Data for the energy loss function (ELF) of selected materials compiled from various publications. The imaginary part of the inverse of the dielectric function, Im{−1/ε(k,hω)}, denoted the energy loss function (ELF), is the leading function that describes the material response to account for energy losses of swift electrons in matter. For this reason, it is a practical advantage to express the dielectric function in the form of a parametrized ELF, instead of the dielectric function itself, as input for the calculation of inelastic scattering cross sections. Here the ELF is expressed as a sum of Drude-Lindhard type oscillators (see e.g. Yubero F, Sanz JM, Ramskov B, Tougaard S. Model for quantitative analysis of reflection-electron-energy-loss spectra: Angular dependence. Phys Rev B. 1996;53:9719-9727) The ELF data describe the dielectric properties of materials. It may be applied to calculate energy loss processes of fast electrons moving in a material as well as in geometries met in REELS, XPS and AES where the effect of the surface and a static core hole are included (see e.g. QUEELS-software that can be downloaded at: doi: 10.5281/zenodo.6022426) The data structure is: For each material, a reference to the data for each material is given After a line with @ , the ELF data follows in lines with the following meaning 1. Excitation parameters ac, bc to model core excitations (see Penn, J. Elec. Spectr., 9(1976)29).

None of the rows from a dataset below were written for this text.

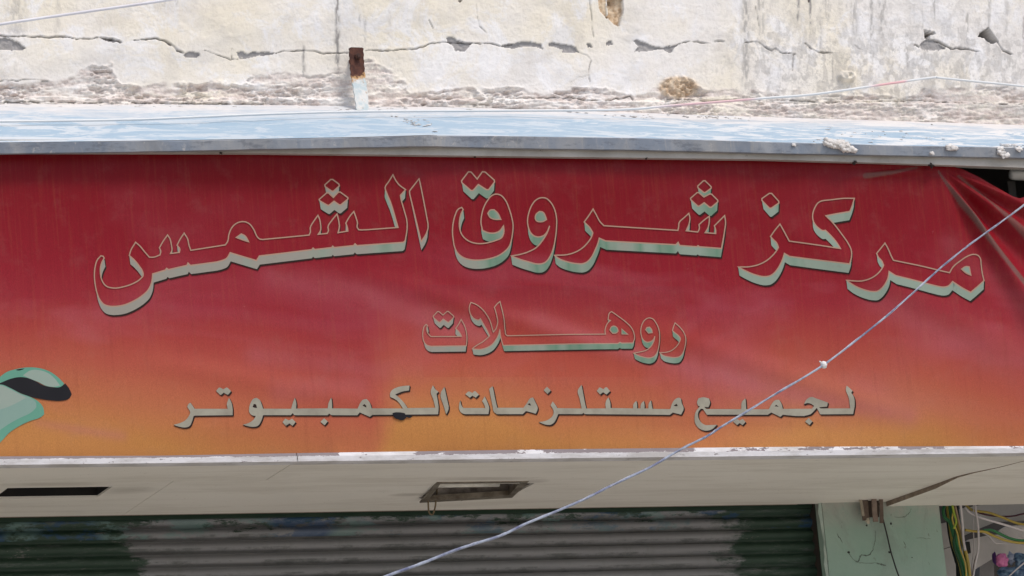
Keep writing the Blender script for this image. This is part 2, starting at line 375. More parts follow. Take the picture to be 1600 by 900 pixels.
dk3 = worn('dark_hole', (.03, .03, .028, 1), bump=.05)
for a, b, r in [(1326, 863, .005), (1390, 863, .005), (1392, 818, .005), (1354, 821, .004), (1425, 871, .002)]:
    c = P(a, b, YP); MB().lump(c, (r, .002, r), int(a), 5, .3).build('nail_hole', dk3, pil)

# the space right of the pillar
white = worn('white_tile', (.62, .59, .57, 1), (.45, .43, .42, 1), 3, .4, .4, .03)
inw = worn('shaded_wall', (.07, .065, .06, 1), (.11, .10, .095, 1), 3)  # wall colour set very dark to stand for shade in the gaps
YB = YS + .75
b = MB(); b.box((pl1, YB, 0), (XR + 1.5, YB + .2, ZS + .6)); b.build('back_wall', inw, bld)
# ------------------------------------------------------------------ roller shutter
def shutter():
    YC = YS + .10
    gx = P(1265, 790, YC).x
    t = thing('roller_shutter', 'corrugated roller shutter in flaking grey and dark green paint under the sign', 'shutter')
    pitch = .0530; top = ZS + .12
    prof = []
    n = int((top - .02) / pitch)
    for i in range(n):
        z = top - i * pitch
        for k in range(9):
            u = k / 9
            yy = .017 * math.sin(math.pi * min(1, u / .82)) ** .8 if u < .82 else -.004
            prof.append((YC - yy, z - u * pitch))
    xs = np.linspace(XL - .6, gx, 60)
    vs = [(x, y + .0015 * math.sin(x * 3 + z), z + .003 * math.sin(x * .9)) for (y, z) in prof for x in xs]
    nx = len(xs); fs = [(j * nx + i, (j + 1) * nx + i, (j + 1) * nx + i + 1, j * nx + i + 1) for j in range(len(prof) - 1) for i in range(nx - 1)]
    m = Mat('shutter_paint', .55, .4)
    x, y, z = m.xyz()
    grey = m.mix(m.noise(14, 5, vec=m.map((.3, 1, 1))), (.165, .172, .182, 1), (.24, .243, .252, 1))
    green = m.mix(m.noise(20, 4), (.012, .032, .020, 1), (.025, .055, .036, 1))
    wob = m.math('MULTIPLY', m.math('SUBTRACT', m.noise(9, 5, .7, vec=m.map((.55, 1, 1.6))), .5), .55)
    xl, xr = P(212, 840, YC).x, P(1145, 840, YC).x
    # green where x < xl or x > xr, with ragged edges
    soft = lambda v, k: m.math('ADD', m.math('MULTIPLY', v, k), .5, True)
    gl = soft(m.math('SUBTRACT', m.math('SUBTRACT', xl, x), m.math('MULTIPLY', wob, .9)), 22.); gr = soft(m.math('SUBTRACT', m.math('SUBTRACT', x, xr), m.math('MULTIPLY', wob, 1.5)), 12.)
    zt = P(500, 822, YC).z
    gt = soft(m.math('SUBTRACT', m.math('SUBTRACT', z, zt), m.math('MULTIPLY', m.math('SUBTRACT', m.noise(5, 6, .8, vec=m.map((.7, 1, 2.5), (3, 0, 1))), .42), .36)), 60.)
    mask = m.math('MAXIMUM', m.math('MAXIMUM', gl, gr), gt)
    mask = m.math('MULTIPLY', mask, m.ramp(m.noise(11, 6, .8, vec=m.map((.3, 1, 1.4), (8, 3, 3))), [(.30, .45), (.48, 1.)]))
    # dark patches low on each slat, darker band at the groove
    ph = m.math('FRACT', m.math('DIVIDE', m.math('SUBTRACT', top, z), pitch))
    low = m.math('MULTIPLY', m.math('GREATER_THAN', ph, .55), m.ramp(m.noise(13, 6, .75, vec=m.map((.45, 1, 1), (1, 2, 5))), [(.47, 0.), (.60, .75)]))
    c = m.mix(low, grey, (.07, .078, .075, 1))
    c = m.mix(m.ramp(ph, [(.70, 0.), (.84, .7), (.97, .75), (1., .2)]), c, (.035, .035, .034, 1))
    c = m.mix(m.ramp(m.noise(7, 6, .8, vec=m.map((1.4, 1, .4), (2, 2, 8))), [(.52, 0.), (.70, .4)]), c, (.12, .13, .125, 1))
    c = m.mix(mask, c, green)
    scr = m.math('MULTIPLY', mask, m.ramp(m.noise(16, 6, .8, vec=m.map((.35, 1, 1.6), (5, 1, 1))), [(.62, 0.), (.66, .75)]))
    c = m.mix(scr, c, (.20, .19, .185, 1))
    tl = m.math('MULTIPLY', m.math('GREATER_THAN', z, P(500, 838, YC).z), m.ramp(m.noise(6, 5, .7, vec=m.map((.8, 1, 2), (9, 4, 2))), [(.50, 0.), (.56, .8)]))
    c = m.mix(m.math('MULTIPLY', tl, .8), c, m.mix(m.ramp(m.noise(3, 2), [(.45, 0.), (.55, 1.)]), (.13, .22, .21, 1), (.015, .06, .15, 1)))
    m.col(c); m.bump(m.noise(60, 5), .2, .003)
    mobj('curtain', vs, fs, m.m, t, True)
    g = worn('dark_green_paint', (.016, .040, .024, 1), (.03, .055, .036, 1), 8, .5)
    r = MB(); r.box((gx - .004, YC - .05, 0), (gx + .012, YC + .04, ZS + .12)); rr = r.build('guide_rail', worn('rusty_rail', (.045, .032, .026, 1), (.03, .03, .026, 1), 20), t)
    r = MB(); r.box((gx + .013, YC - .055, 0), (pl0 - .001, YC + .04, ZS + .12)); r.build('jamb', g, t)
    r = MB(); r.box((XL - .6, YC - .035, ZS - .006), (gx - .006, YC - .021, ZS + .12)); r.build('lintel_strip', g, t)
    # pale lath between jamb and pillar
    e = [P(1281, 784, YP - .004)]
    pm = worn('pale_green_edge', (.42, .50, .44, 1), (.33, .42, .36, 1), 20)
    r = MB(); zs = np.linspace(ZS + .02, ZS - 1.2, 40); vs = []
    for i, zz in enumerate(zs):
        xx = pl0 - .008 - .008 * random.random() - .004 * math.sin(i * .8); vs += [(xx, YP + .01, zz), (pl0 - .002, YP + .002, zz)]
    r.add(vs, [(2 * i, 2 * i + 2, 2 * i + 3, 2 * i + 1) for i in range(len(zs) - 1)]); r.build('paint_edge', pm, pil)
shutter()

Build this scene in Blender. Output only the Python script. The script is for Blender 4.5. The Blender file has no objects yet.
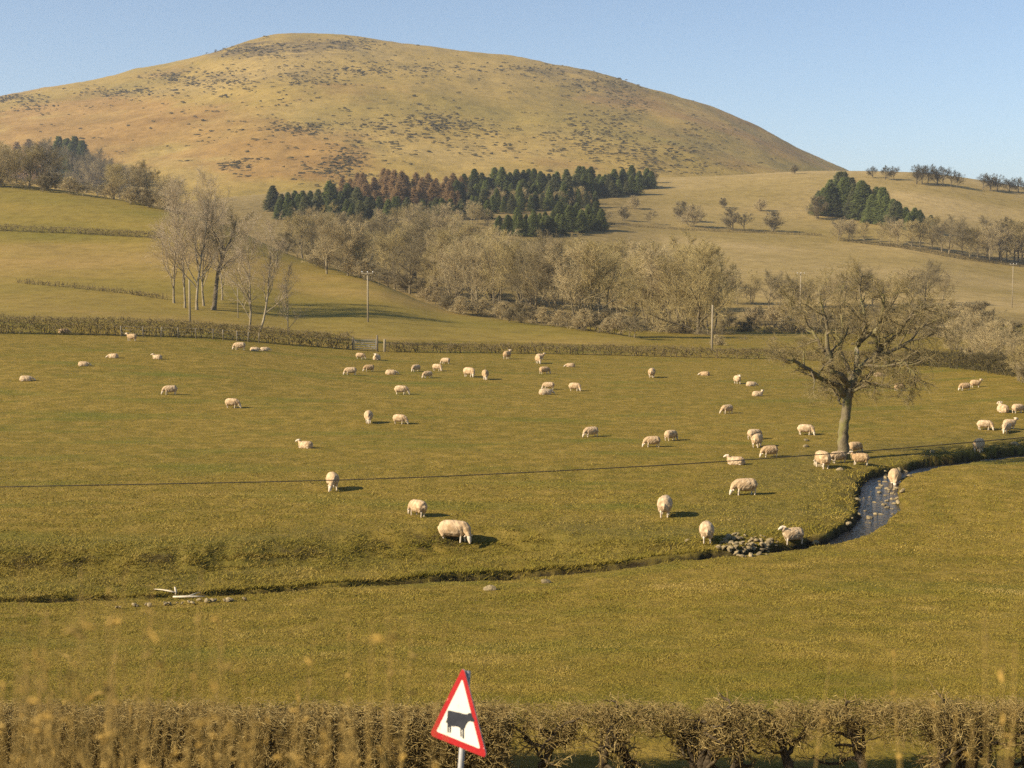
import bpy, bmesh, math, random
import numpy as np
from mathutils import Vector, Matrix
from mathutils.bvhtree import BVHTree

# ------------------------------------------------------------------ camera, light, exposure
scene = bpy.context.scene
COL = scene.collection
F, CX, CY, HOR, CAMZ = 1407.0, 512.0, 384.0, 271.0, 10.2
PITCH = math.atan((CY - HOR) / F)
SUN_EL, SUN_BEHIND = math.radians(30), math.radians(22)

cam_d = bpy.data.cameras.new("camera")
cam_d.sensor_width = 36.0
cam_d.lens = 36.0 * F / 1024.0
cam_d.clip_start, cam_d.clip_end = 0.3, 9000
cam_d.dof.use_dof = True
cam_d.dof.focus_distance = 48.0
cam_d.dof.aperture_fstop = (cam_d.lens / 1000.0) / 0.017
cam = bpy.data.objects.new("camera", cam_d)
cam.location = (0, 0, CAMZ)
cam.rotation_euler = (math.pi / 2 - PITCH, 0, 0)
COL.objects.link(cam)
scene.camera = cam

world = bpy.data.worlds.new("World")
scene.world = world
world.use_nodes = True
wn = world.node_tree
bgn = wn.nodes["Background"]
sky = wn.nodes.new("ShaderNodeTexSky")
sky.sky_type = 'NISHITA'
sky.sun_disc = False
sky.sun_elevation = SUN_EL
# direction TO the sun (from the left, a little behind the camera)
sdir = Vector((-math.cos(SUN_BEHIND) * math.cos(SUN_EL), -math.sin(SUN_BEHIND) * math.cos(SUN_EL), math.sin(SUN_EL)))
sky.sun_rotation = math.atan2(sdir.x, sdir.y)
sky.altitude = 1500
sky.air_density = 1.0
sky.dust_density = 0.05
sky.ozone_density = 1.7
wn.links.new(sky.outputs[0], bgn.inputs[0])
bgn.inputs[1].default_value = 0.057

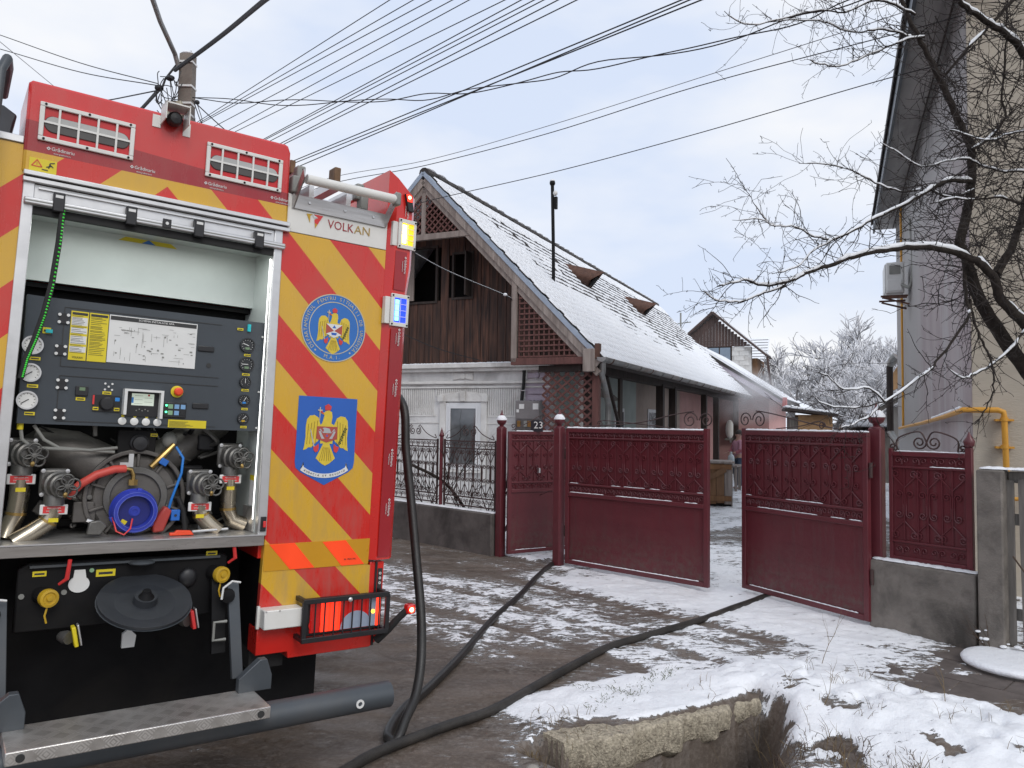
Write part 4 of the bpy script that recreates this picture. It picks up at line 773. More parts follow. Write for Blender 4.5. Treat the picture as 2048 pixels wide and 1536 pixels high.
# underside: towing crossmember, dish, taps, arms, bumper
cm = part(MB().ext([(-.44, .70), (.40, .70), (.40, .97), (.37, .985), (-.40, .985), (-.44, .96)], .05, .09), 'crossmember', 'chassis_black', bev=.008)
part(MB().bx(-.40, .36, .03, .052, .965, .975), 'crossmember_flange', 'grey_steel', cm)
part(MB().bx(-1.0, 1.0, .34, .38, .05, 1.0), 'underbody_shade_plate', 'chassis_black'); part(MB().bx(-.42, -.34, .45, 5.5, .72, .95).bx(.34, .42, .45, 5.5, .72, .95), 'chassis_rail', 'chassis_black')  # black plate added across the rear to darken the space under the truck
ds = part(MB().lathe([(0, .185), (.012, .185), (.012, .175), (.0, .12), (-.004, .05), (.03, .045)], (.02, -.10, .82), (0, -.42, .9), 36), 'tow_plate', 'dish_dark'); part(MB().lathe([(0, .19), (-.03, .15), (-.05, .10)], (.02, -.098, .817), (0, -.42, .9), 36), 'plate_rim', 'grey_steel', ds); part(MB().lathe([(0, .04), (.012, .036), (.03, .02), (.045, .016), (.046, 0)], (.02, -.11, .83), (0, -.3, .9), 16), 'pin', 'chassis_black', ds); part(MB().ell((.02, .02, .965), .055, .05, .012, 14, 6), 'pin_head', 'grey_steel', ds)
for x, z, hs in ((-.352, .850, 1), (.335, .895, 1)):
    tp = part(MB().lathe([(0, .034), (.05, .034), (.055, .028)], (x, .05, z), (.3, -1, 0), 18), 'air_coupling', 'chassis_black'); cpn = MB().lathe([(0, .036), (.012, .038), (.028, .036), (.03, .026), (.024, .022), (.024, .012), (.032, .01), (.033, 0)], (x+.017, -.006, z), (.3, -1, 0), 22); part(cpn, 'coupling_cap', 'yellow_cap', tp)
    part(MB().tube([(x+.02, -.02, z-.035), (x+.012, -.025, z-.07), (x+.02, -.025, z-.10)], .004, 6), 'chain', 'yellow_cap', tp); part(MB().tube([(x+.06, .02, z+.045), (x+.085, .0, z+.07), (x+.09 if x < 0 else x+.07, -.01, z+.15)], [.006, .009, .008], 8), 'tap_lever', 'label_red', tp); ylab(fe, x-.01, .049, z+.088, .05, .022)
part(MB().ext([(-.215+.04*math.cos(a), .885+.035*math.sin(a)) for a in [R_(d) for d in range(125, 416, 15)]]+[(-.195, .945), (-.235, .945)], .042, .05), 'socket_plate', 'label_white'); part(MB().disc(-.17, .94, .009, .044, .05, 12), 'rivet', 'key_green'); ylab(fe, -.115, .05, .925, .075, .03); part(MB().disc(-.268, .855, .011, .044, .05, 12), 'rivet', 'cable_grey'); part(MB().disc(-.42, .85, .011, .044, .05, 12), 'rivet', 'cable_grey')
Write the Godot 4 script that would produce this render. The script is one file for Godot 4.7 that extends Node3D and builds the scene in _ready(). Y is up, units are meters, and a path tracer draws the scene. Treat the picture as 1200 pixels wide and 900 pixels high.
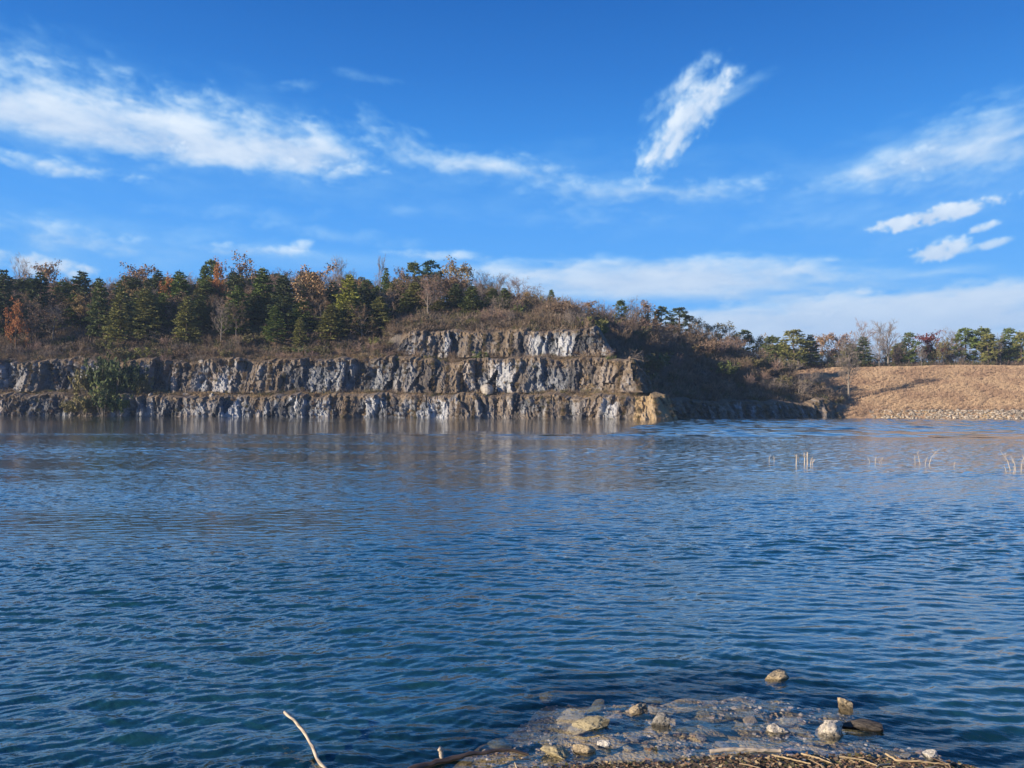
extends Node3D
# A flooded quarry on a clear late-autumn afternoon: rippled water, benched rock cliffs, a wooded ridge, a dry-grass field.

const EYE := Vector3(0.0, 2.2, 0.0)
const ORD := ["first", "second", "third", "fourth", "fifth", "sixth", "seventh", "eighth", "ninth", "tenth", "eleventh", "twelfth", "thirteenth", "fourteenth", "fifteenth", "sixteenth", "seventeenth", "eighteenth", "nineteenth", "twentieth", "twenty-first", "twenty-second", "twenty-third", "twenty-fourth", "twenty-fifth", "twenty-sixth", "twenty-seventh", "twenty-eighth", "twenty-ninth", "thirtieth"]

var rng := RandomNumberGenerator.new()
var used := {}
var noise_a := FastNoiseLite.new()
var noise_b := FastNoiseLite.new()
var mats := {}
var protos := {}

# ------------------------------------------------------------------ mesh helper
class Geo:
	var v := PackedVector3Array()
	var n := PackedVector3Array()
	var c := PackedColorArray()
	var ix := PackedInt32Array()

	func tri(a: Vector3, b: Vector3, d: Vector3, col: Color) -> void:   # clockwise seen from the front
		var m := (d - a).cross(b - a).normalized()
		var k := v.size()
		v.append(a); v.append(b); v.append(d)
		n.append(m); n.append(m); n.append(m)
		c.append(col); c.append(col); c.append(col)
		ix.append(k); ix.append(k + 1); ix.append(k + 2)

	func quad(a: Vector3, b: Vector3, d: Vector3, e: Vector3, m: Vector3, col: Color) -> void:
		var k := v.size()
		v.append(a); v.append(b); v.append(d); v.append(e)
		n.append(m); n.append(m); n.append(m); n.append(m)
		c.append(col); c.append(col); c.append(col); c.append(col)
		if (d - a).cross(b - a).dot(m) >= 0.0:
			ix.append(k); ix.append(k + 1); ix.append(k + 2); ix.append(k); ix.append(k + 2); ix.append(k + 3)
		else:
			ix.append(k); ix.append(k + 2); ix.append(k + 1); ix.append(k); ix.append(k + 3); ix.append(k + 2)

	func leaf(p: Vector3, along: Vector3, side: Vector3, col: Color) -> void:   # a pointed blade of two triangles
		var m := side.cross(along).normalized()
		var mid := p + along * 0.45
		quad(p, mid + side * 0.5, p + along, mid - side * 0.5, m, col)

	func ribbon(p: Vector3, q: Vector3, w: float, face: Vector3, col: Color) -> void:
		var s := (q - p).cross(face).normalized()
		var m := s.cross(q - p).normalized()
		quad(p - s * w * 0.5, p + s * w * 0.5, q + s * w * 0.25, q - s * w * 0.25, m, col)

	func tube(pts: PackedVector3Array, rad: PackedFloat32Array, sides: int, col: Color, cap := false) -> void:
		var k := v.size()
		var t0 := (pts[1] - pts[0]).normalized()
		var side := t0.cross(Vector3(0.31, 0.17, 0.93)).normalized()
		for i in pts.size():
			var t := (pts[mini(i + 1, pts.size() - 1)] - pts[maxi(i - 1, 0)]).normalized()
			side = (side - t * side.dot(t)).normalized()
			var other := t.cross(side)
			for j in sides:
				var a := TAU * j / sides
				var m := side * cos(a) + other * sin(a)
				v.append(pts[i] + m * rad[i]); n.append(m); c.append(col)
		for i in pts.size() - 1:
			for j in sides:
				var a := k + i * sides + j
				var b := k + i * sides + (j + 1) % sides
				ix.append(a); ix.append(a + sides); ix.append(b)
				ix.append(b); ix.append(a + sides); ix.append(b + sides)
		if cap:
			for e in [0, pts.size() - 1]:
				var mm: Vector3 = -t0 if e == 0 else (pts[e] - pts[e - 1]).normalized()
				var q := v.size()
				v.append(pts[e]); n.append(mm); c.append(col)
				for j in sides:
					v.append(v[k + e * sides + j]); n.append(mm); c.append(col)
				for j in sides:
					var a := q + 1 + j
					var b := q + 1 + (j + 1) % sides
					if (v[b] - v[q]).cross(v[a] - v[q]).dot(mm) >= 0.0:
						ix.append(q); ix.append(a); ix.append(b)
					else:
						ix.append(q); ix.append(b); ix.append(a)

	func mesh(m: Material = null) -> ArrayMesh:
		var arr := []
		arr.resize(Mesh.ARRAY_MAX)
		arr[Mesh.ARRAY_VERTEX] = v; arr[Mesh.ARRAY_NORMAL] = n; arr[Mesh.ARRAY_COLOR] = c; arr[Mesh.ARRAY_INDEX] = ix
		var am := ArrayMesh.new()
		am.add_surface_from_arrays(Mesh.PRIMITIVE_TRIANGLES, arr)
		if m:
			am.surface_set_material(0, m)
		return am

# ------------------------------------------------------------------ scene-tree helpers
func numbered(called: String) -> String:
	var k: int = used.get(called, 0)
	used[called] = k + 1
	return called if k == 0 else "%s_%03d" % [called, k]

func tag(o: Node3D, label: String, category: String, group := "", kind := "") -> Node3D:
	o.set_meta("label", label)
	o.set_meta("category", category)
	if group: o.set_meta("group", group)
	if kind: o.set_meta("kind", kind)
	return o

func obj(called: String, m: Mesh, parent: Node = null) -> MeshInstance3D:
	var o := MeshInstance3D.new()
	o.mesh = m
	if parent == null:
		o.name = numbered(called)
		add_child(o, true)
	else:
		o.name = called
		parent.add_child(o, true)
	return o

func scatter(called: String, m: Mesh, places: Array[Transform3D], tints: PackedColorArray, parent: Node = null) -> MultiMeshInstance3D:
	var mm := MultiMesh.new()
	mm.transform_format = MultiMesh.TRANSFORM_3D
	mm.use_colors = true
	mm.mesh = m
	mm.instance_count = places.size()
	for i in places.size():
		mm.set_instance_transform(i, places[i])
		mm.set_instance_color(i, tints[i])
	var o := MultiMeshInstance3D.new()
	o.multimesh = mm
	o.set_meta("kind", "stuff")
	if parent == null:
		o.name = numbered(called)
		add_child(o, true)
	else:
		o.name = called
		parent.add_child(o, true)
	return o

func lin(r: float, g: float, b: float) -> Color:   # a linear base colour as albedo_color
	return Color(r, g, b).linear_to_srgb()

func vmat(called: String, rough := 0.95, tint := Color(1, 1, 1), spec := 0.25) -> StandardMaterial3D:
	if mats.has(called):
		return mats[called]
	var m := StandardMaterial3D.new()
	m.resource_name = called
	m.vertex_color_use_as_albedo = true
	m.albedo_color = tint
	m.roughness = rough
	m.metallic_specular = spec
	mats[called] = m
	return m

func leaf_mat(called: String, c: Color) -> StandardMaterial3D:
	if mats.has(called):
		return mats[called]
	var m := vmat(called, 0.8, c.linear_to_srgb(), 0.2)
	m.backlight_enabled = true
	m.backlight = Color(0.5, 0.5, 0.5)
	m.cull_mode = BaseMaterial3D.CULL_DISABLED
	return m

func table(t: Array, x: float) -> float:
	if x <= t[0][0]:
		return t[0][1]
	for i in range(1, t.size()):
		if x <= t[i][0]:
			return lerpf(t[i - 1][1], t[i][1], (x - t[i - 1][0]) / (t[i][0] - t[i - 1][0]))
	return t[-1][1]

# ------------------------------------------------------------------ sky
var sky_clouds := []
var sky_rows := []
var sky_n1 := FastNoiseLite.new()
var sky_n2 := FastNoiseLite.new()
const SKY_W := 4096
const SKY_H := 2048
const SKY_RAMP := [[0.0, Color(0.62, 0.77, 0.925)], [4.0, Color(0.52, 0.73, 0.95)], [9.0, Color(0.405, 0.69, 0.97)], [14.0, Color(0.335, 0.635, 0.95)], [19.0, Color(0.255, 0.565, 0.895)], [24.0, Color(0.195, 0.48, 0.812)], [29.0, Color(0.15, 0.415, 0.74)], [45.0, Color(0.115, 0.345, 0.66)], [90.0, Color(0.08, 0.26, 0.55)]]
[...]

When ac = 0.001 and bc = -2: no data was available. 2. Energy gap (eV) 3. Refractive Index in the next lines, are the parameters for the oscillators: one line for each oscillator 4. energy position (eV), intensity (eV^2), width (eV), alpha 5. 6. . . Examples of data files that can be directly read by QUEELS for Au and Si are seen in the files ELF_Au.txt and ELF_Si.txt respectively.